The John Profumo / Prince Andrew analogy is weak

The analogy between the Profumo affair and the Andrew scandal (today’s Times) is weak. John Profumo was a highly regarded Minister with an admirable record of service. A future Prime Minister held in high regard. His brief fling with Keeler was out of character and silly rather than serious. But the times were a-changing. Satire had been born and the baby boomer generation, of which I was part, had the courage to laugh at its elders. Macmillan was the first Prime Minister to be portrayed on the stage (by Peter Cook in “Beyond the Fringe” ) and Private Eye had been launched. 

Macmillan was a decent and able man, but a Victorian in a modern age. His own wife Dorothy was unfaithful but it didn’t greatly worry him and he ignored it. Before Profumo he was feeling low and contemplating standing down. The scandal might have accelerated the process but it wasn’t its primary cause.

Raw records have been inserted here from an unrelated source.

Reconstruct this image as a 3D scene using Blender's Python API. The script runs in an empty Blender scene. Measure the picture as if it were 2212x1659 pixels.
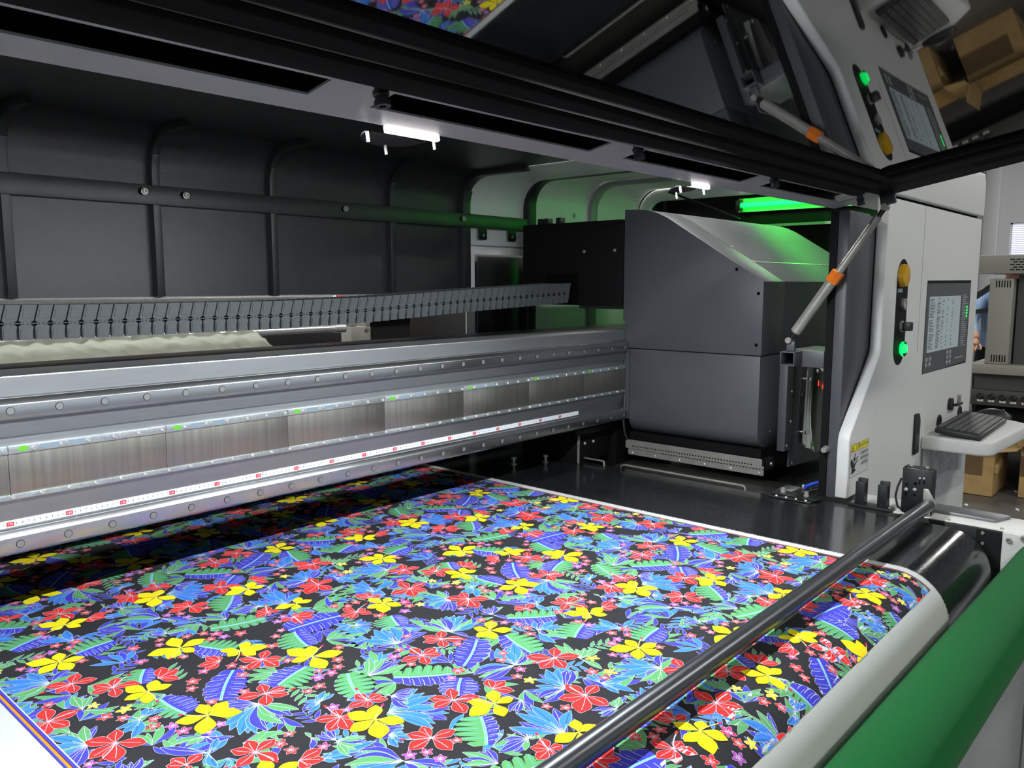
import bpy, bmesh, math, random
from mathutils import Vector, Matrix
random.seed(7)
R = math.radians
ZO = 1.155                     # all heights below are measured from the measuring tape on the beam; the floor is ZO lower
scene = bpy.context.scene
C = scene.collection
# ---------------------------------------------------------------- camera
cam_d = bpy.data.cameras.new('camera'); cam = bpy.data.objects.new('camera', cam_d); C.objects.link(cam)
cam_d.sensor_width = 36.0; cam_d.lens = 1752.33 / 2212 * 36.0; cam_d.clip_start = 0.02
cam.location = (-0.461, -1.6246, 0.4316 + ZO)
cam.rotation_euler = (math.pi / 2 - 0.123307, 0, -0.843822)
scene.camera = cam
# ---------------------------------------------------------------- world, exposure
w = bpy.data.worlds.new('world'); scene.world = w; w.use_nodes = True
w.node_tree.nodes['Background'].inputs[0].default_value = (0.80, 0.90, 1.0, 1)
w.node_tree.nodes['Background'].inputs[1].default_value = 0.42
vs = scene.view_settings
vs.view_transform = 'Standard'; vs.look = 'None'; vs.gamma = 1.0; vs.exposure = 0.65; vs.use_curve_mapping = False
LED_W = 930.0
GREEN_W = 13.0                # emission of the green tube
HALL_W = 76.0                   # emission of the ceiling luminaires
# ---------------------------------------------------------------- helpers
def lin(r, g, b):
    f = lambda u: (u / 255 / 12.92) if u <= 10.31 else ((u / 255 + 0.055) / 1.055) ** 2.4
    return (f(r), f(g), f(b), 1.0)
MATS = {}
def mat(name, col, rough=0.5, metal=0.0, spec=0.5, var=0.06, nscale=40.0, bump=0.0, bscale=300.0, emit=None, es=0.0,
        stretch=None, rvar=0.05, sheen=0.0, coat=0.0, ior=None, trans=0.0, alpha=1.0, speck=None):
    m = bpy.data.materials.new(name); m.use_nodes = True
    nt = m.node_tree; b = nt.nodes['Principled BSDF']
    b.inputs['Metallic'].default_value = metal
    b.inputs['Specular IOR Level'].default_value = spec
    if ior: b.inputs['IOR'].default_value = ior
    if sheen: b.inputs['Sheen Weight'].default_value = sheen; b.inputs['Sheen Roughness'].default_value = 0.4
    if coat: b.inputs['Coat Weight'].default_value = coat; b.inputs['Coat Roughness'].default_value = 0.08
    if trans: b.inputs['Transmission Weight'].default_value = trans
    b.inputs['Alpha'].default_value = alpha
    tc = nt.nodes.new('ShaderNodeTexCoord'); mp = nt.nodes.new('ShaderNodeMapping')
    nt.links.new(tc.outputs['Object'], mp.inputs['Vector'])
    if stretch: mp.inputs['Scale'].default_value = stretch
    nz = nt.nodes.new('ShaderNodeTexNoise'); nz.inputs['Scale'].default_value = nscale; nz.inputs['Detail'].default_value = 4
    nt.links.new(mp.outputs['Vector'], nz.inputs['Vector'])
    rp = nt.nodes.new('ShaderNodeValToRGB'); e = rp.color_ramp.elements
    e[0].position = 0.3; e[1].position = 0.7
    e[0].color = tuple(max(0, c * (1 - var)) for c in col[:3]) + (1,)
    e[1].color = tuple(min(1, c * (1 + var)) for c in col[:3]) + (1,)
    nt.links.new(nz.outputs['Fac'], rp.inputs['Fac'])
    colout = rp.outputs['Color']
    if speck:                                   # lint and scratches with a shape of their own
        n2 = nt.nodes.new('ShaderNodeTexNoise'); n2.inputs['Scale'].default_value = speck[0]; n2.inputs['Detail'].default_value = 2
        nt.links.new(tc.outputs['Object'], n2.inputs['Vector'])
        r2 = nt.nodes.new('ShaderNodeValToRGB'); r2.color_ramp.elements[0].position = speck[1]; r2.color_ramp.elements[1].position = speck[1] + 0.03
        nt.links.new(n2.outputs['Fac'], r2.inputs['Fac'])
        mx = nt.nodes.new('ShaderNodeMixRGB'); mx.inputs[2].default_value = speck[2]
        nt.links.new(r2.outputs['Color'], mx.inputs[0]); nt.links.new(colout, mx.inputs[1]); colout = mx.outputs[0]
    nt.links.new(colout, b.inputs['Base Color'])
    mr = nt.nodes.new('ShaderNodeMapRange'); mr.inputs['To Min'].default_value = max(0.01, rough - rvar); mr.inputs['To Max'].default_value = min(1, rough + rvar)
    nt.links.new(nz.outputs['Fac'], mr.inputs['Value']); nt.links.new(mr.outputs[0], b.inputs['Roughness'])
    if bump:
        nb = nt.nodes.new('ShaderNodeTexNoise'); nb.inputs['Scale'].default_value = bscale; nb.inputs['Detail'].default_value = 2
        nt.links.new(mp.outputs['Vector'], nb.inputs['Vector'])
        bn = nt.nodes.new('ShaderNodeBump'); bn.inputs['Strength'].default_value = bump; bn.inputs['Distance'].default_value = 0.001
        nt.links.new(nb.outputs['Fac'], bn.inputs['Height']); nt.links.new(bn.outputs['Normal'], b.inputs['Normal'])
    if emit:
        b.inputs['Emission Color'].default_value = emit; b.inputs['Emission Strength'].default_value = es
    MATS[name] = m
    return m
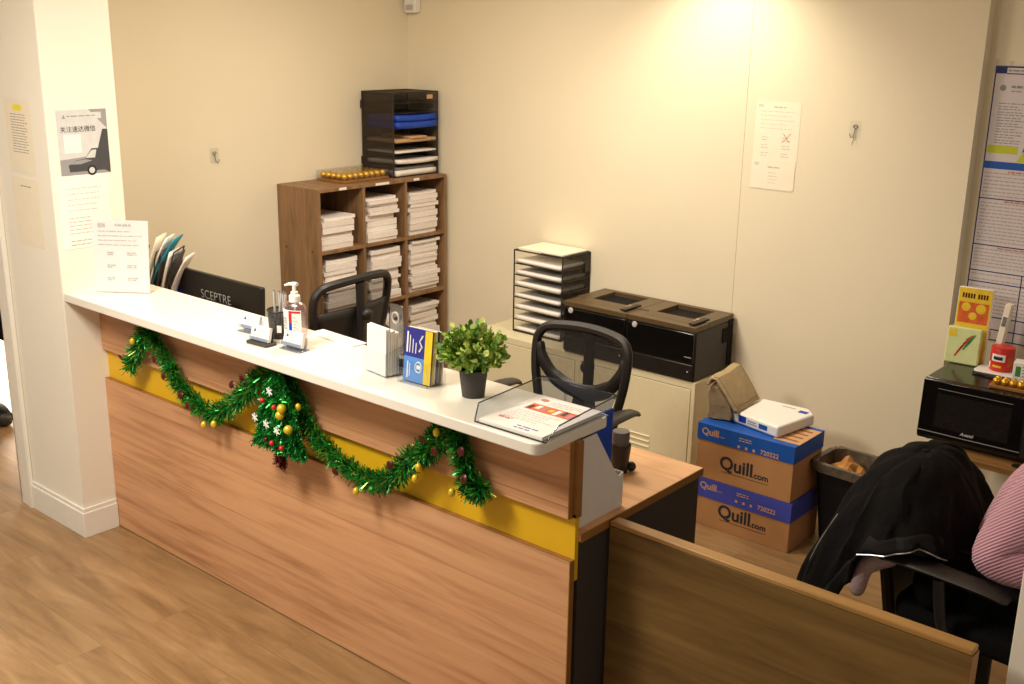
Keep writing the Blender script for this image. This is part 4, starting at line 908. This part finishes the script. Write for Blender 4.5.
p = MB(); p.tube([(.013*math.cos(k*.45)+.006, -.0012, .052+.016*math.sin(k*.45)) for k in range(14)], .0022, 5, closed=True); p.poly([(-.002, .046), (.014, .046), (.014, .058), (-.002, .058)], -.0012); p.tube([(.006, -.0012, .10), (.016, -.0012, .115), (.006, -.0012, .13), (.018, -.0012, .15)], .003, 5); on_card(o, [('logo', 'white', p)])
for k, (m, h) in enumerate([('snack_y', .166), ('paper', .165), ('slate', .163), ('g2', .16), ('card_d', .157), ('paper', .155)]):
    rcard('brochure', f"{['yellow', 'white', 'dark grey', 'pale grey', 'brown', 'rearmost white'][k]} brochure edge in the clear holder beside the plant", -.017+.009*k, h, m, th=.006)['group'] = 'brochures behind the indigo one'
# potted plant
t = thing('potted_plant', 'bushy bright green artificial plant in a charcoal pot on the counter', 'plant', (2.015, .042, Z))
MB().lathe([(.0, 0), (.033, 0), (.042, .078), (.0435, .078), (.0435, .083), (.040, .083), (.038, .07), (.0, .07)], 32, cap=False).build('pot', M['pot'], t, smooth=True)
MB().lathe([(0, .071), (.037, .072)], 20, cap=False).build('soil', M['soil'], t)
rn = random.Random(17); Ls = {'leaf': MB(), 'leaf_l': MB(), 'leaf_d': MB()}; st = MB()
def leaf(mb, p, d, s):
    d = d.normalized(); x = d.cross(Vector((rn.gauss(0, 1), rn.gauss(0, 1), rn.gauss(0, 1)))).normalized(); n_ = x.cross(d)
    o_ = []
    for u, w_ in [(0, .05), (.25, .42), (.55, .5), (.85, .3), (1, .02)]: o_.append((u, w_))
    vs = [p+d*s*u+x*s*w_*.8+n_*s*.12*math.sin(u*3) for u, w_ in o_]+[p+d*s*u-x*s*w_*.8+n_*s*.12*math.sin(u*3) for u, w_ in o_][::-1]
    mb.add(vs, [tuple(range(10))])
for k in range(115):
    th = rn.uniform(0, 2*math.pi); ph = math.acos(rn.uniform(-.28, 1)); rr = rn.uniform(.7, 1.0)
    tip = Vector((.105*math.sin(ph)*math.cos(th)*rr, .105*math.sin(ph)*math.sin(th)*rr, .125+.088*math.cos(ph)*rr))
    if k in (3, 60): tip.z += .018
    b0 = Vector((.015*math.cos(th), .015*math.sin(th), .072)); mid = (b0+tip)/2+Vector((0, 0, .02)); st.tube([b0, mid, tip], .0011, 4)
    for j in range(12):
        f = .38+.62*j/11; p = (b0*(1-f)**2+mid*2*f*(1-f)+tip*f*f); out = (p-Vector((0, 0, .10))).normalized()
        d = out*.8+Vector((rn.gauss(0, .6), rn.gauss(0, .6), rn.gauss(.25, .6)))
        c_ = rn.random(); leaf(Ls['leaf_l' if c_ < .33*f+.08 else 'leaf_d' if c_ > .85 else 'leaf'], p, d, rn.uniform(.015, .024))
for k, mb in Ls.items(): mb.build('foliage', M[k], t)
st.build('stems', M['leaf_d'], t)
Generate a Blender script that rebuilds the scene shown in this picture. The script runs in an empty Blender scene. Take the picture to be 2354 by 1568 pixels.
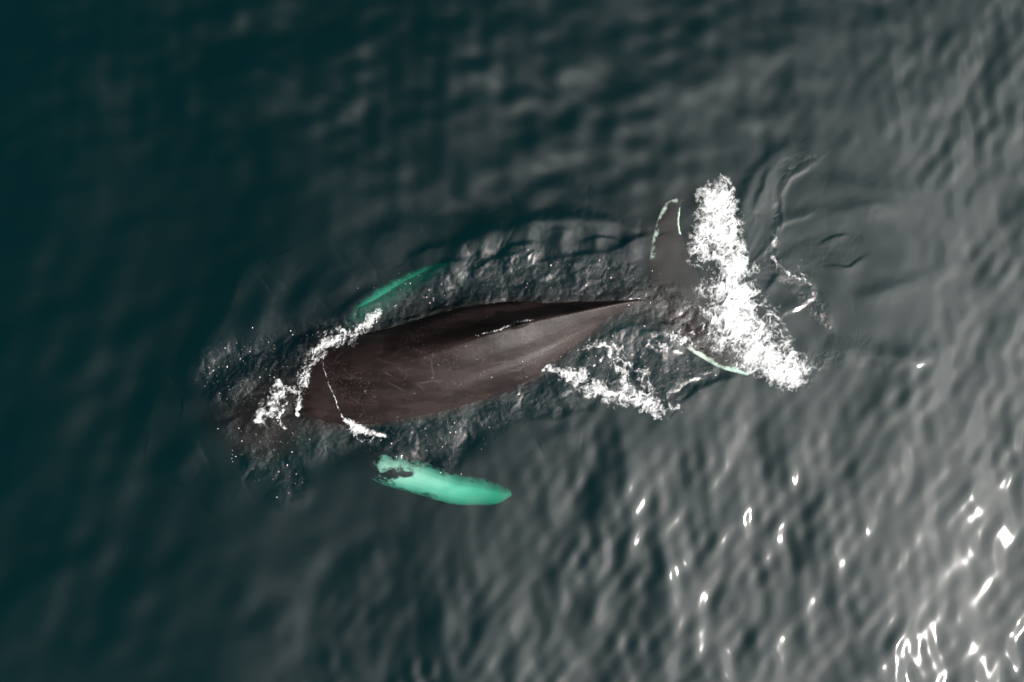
import bpy, math, random
import numpy as np
from mathutils import Vector, kdtree
from mathutils.bvhtree import BVHTree

# ------------------------------------------------------------------ camera, sky, sun, exposure
sc = bpy.context.scene
FW = 26.0                      # metres of sea across the frame
HC = FW * 24.0 / 36.0          # camera height for a 24 mm lens
cam_d = bpy.data.cameras.new("camera"); cam_d.lens = 24.0; cam_d.sensor_width = 36.0
cam_d.clip_end = 3000.0
cam = bpy.data.objects.new("camera", cam_d); sc.collection.objects.link(cam)
cam.location = (0, 0, HC); cam.rotation_euler = (0, 0, 0)
sc.camera = cam

SUN_ZEN, SUN_AZ = 50.0, -31.0          # degrees; azimuth counter-clockwise from +X
GLOW_ZEN, GLOW_AZ = 58.0, -25.0
def direction(zen, az):
    z, a = math.radians(zen), math.radians(az)
    return Vector((math.sin(z)*math.cos(a), math.sin(z)*math.sin(a), math.cos(z)))
SUN = direction(SUN_ZEN, SUN_AZ); GLOW = direction(GLOW_ZEN, GLOW_AZ)

world = bpy.data.worlds.new("World"); sc.world = world; world.use_nodes = True
nt = world.node_tree; nt.nodes.clear()
W = nt.nodes.new; LK = nt.links.new
sky = W("ShaderNodeTexSky"); sky.sky_type = 'NISHITA'; sky.sun_disc = False
sky.sun_elevation = math.radians(90-SUN_ZEN)
sky.sun_rotation = math.radians(90-SUN_AZ); sky.dust_density = 4.0
tc = W("ShaderNodeTexCoord")
dot = W("ShaderNodeVectorMath"); dot.operation = 'DOT_PRODUCT'; dot.inputs[1].default_value = GLOW
LK(tc.outputs['Generated'], dot.inputs[0])
ac = W("ShaderNodeMath"); ac.operation = 'ARCCOSINE'; LK(dot.outputs['Value'], ac.inputs[0])
dv = W("ShaderNodeMath"); dv.operation = 'DIVIDE'; LK(ac.outputs[0], dv.inputs[0]); dv.inputs[1].default_value = math.radians(29.5)
sq = W("ShaderNodeMath"); sq.operation = 'MULTIPLY'; LK(dv.outputs[0], sq.inputs[0]); LK(dv.outputs[0], sq.inputs[1])
ng = W("ShaderNodeMath"); ng.operation = 'MULTIPLY'; LK(sq.outputs[0], ng.inputs[0]); ng.inputs[1].default_value = -0.5
ex = W("ShaderNodeMath"); ex.operation = 'EXPONENT'; LK(ng.outputs[0], ex.inputs[0])
cl = W("ShaderNodeTexNoise"); cl.inputs['Scale'].default_value = 5.5; cl.inputs['Detail'].default_value = 5
LK(tc.outputs['Generated'], cl.inputs['Vector'])
cr = W("ShaderNodeMapRange"); LK(cl.outputs['Fac'], cr.inputs['Value'])
cr.inputs['From Min'].default_value = .35; cr.inputs['From Max'].default_value = .65
cr.inputs['To Min'].default_value = .9; cr.inputs['To Max'].default_value = 1.1
m1 = W("ShaderNodeMath"); m1.operation = 'MULTIPLY'; LK(ex.outputs[0], m1.inputs[0]); LK(cr.outputs[0], m1.inputs[1])
m2 = W("ShaderNodeMath"); m2.operation = 'MULTIPLY'; LK(m1.outputs[0], m2.inputs[0]); m2.inputs[1].default_value = 34.0
vs = W("ShaderNodeVectorMath"); vs.operation = 'SCALE'; vs.inputs[0].default_value = (1.0, .985, .955); LK(m2.outputs[0], vs.inputs['Scale'])
ad = W("ShaderNodeVectorMath"); ad.operation = 'ADD'; dim = W("ShaderNodeVectorMath"); dim.operation = 'SCALE'; dim.inputs['Scale'].default_value = .15; LK(sky.outputs[0], dim.inputs[0]); LK(dim.outputs[0], ad.inputs[0]); LK(vs.outputs[0], ad.inputs[1])
bg = W("ShaderNodeBackground"); bg.inputs['Strength'].default_value = 0.055
LK(ad.outputs[0], bg.inputs['Color'])
wo = W("ShaderNodeOutputWorld"); LK(bg.outputs[0], wo.inputs['Surface'])

sun_d = bpy.data.lights.new("sun", 'SUN'); sun_d.energy = 4.8; sun_d.angle = math.radians(0.5); sun_d.color = (1, .965, .92)
sun = bpy.data.objects.new("sun", sun_d); sc.collection.objects.link(sun)
sun.rotation_euler = SUN.to_track_quat('Z', 'Y').to_euler()

sc.view_settings.view_transform = 'Standard'; sc.view_settings.look = 'None'
sc.view_settings.gamma = 1.0; sc.view_settings.exposure = 0.6
sc.cycles.use_adaptive_sampling = False
sc.view_settings.use_curve_mapping = False
sc.cycles.use_denoising = True
sc.cycles.volume_bounces = 0; sc.cycles.max_bounces = 6
sc.cycles.transparent_max_bounces = 24
sc.cycles.sample_clamp_indirect = 4.0
sc.cycles.caustics_reflective = False; sc.cycles.caustics_refractive = False

# ------------------------------------------------------------------ helpers
M = FW / 2353.0                                   # metres per unit of the survey drawing
def P(px, py, z=0.0):
    k = (HC - z) / HC
    return ((px-1176.5)*M*k, (784-py)*M*k, z)
def PX(pts): return np.array([P(a, b)[:2] for a, b in pts])

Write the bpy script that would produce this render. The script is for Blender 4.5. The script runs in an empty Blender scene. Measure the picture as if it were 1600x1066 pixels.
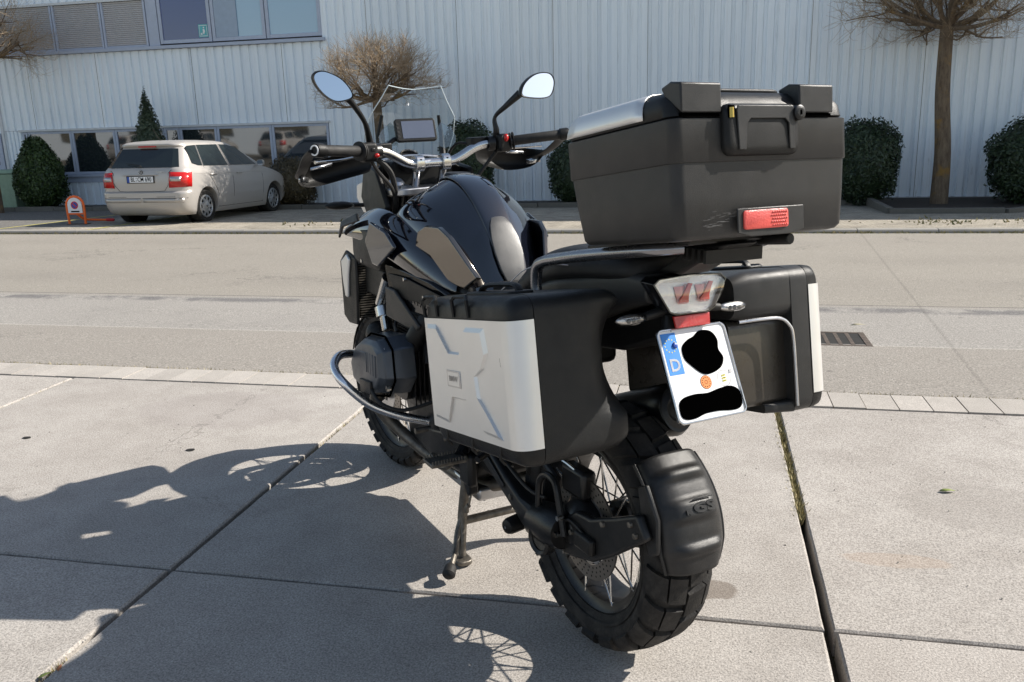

Andrew Lownie’s biography of Andrew and his wife reveals a man who couldn’t hold a candle to Profumo. His admirable service in The Falklands aside Andrew is revealed as a dysfunctional serial adulterer and a pompous snob full of self-regard. The encounters with Virginia Roberts and the links with Epstein were far from exceptional lapses of morals and good taste. Profumo’s liaisons with Christine Keeler, by comparison, were in truth pretty harmless. 

3 thoughts on “The John Profumo / Prince Andrew analogy is weak

  1. John Profumo was a decent man who dedicated the rest of his life to charity service. Helping homeless people. Andrew is a waste of space. A dissolute pompous entitled a** hole. Indulged by his mother at the cost of her other siblings.

    Comparisions with others is laughable, except perhaps many other spoiled rich kids whose lives did not end well.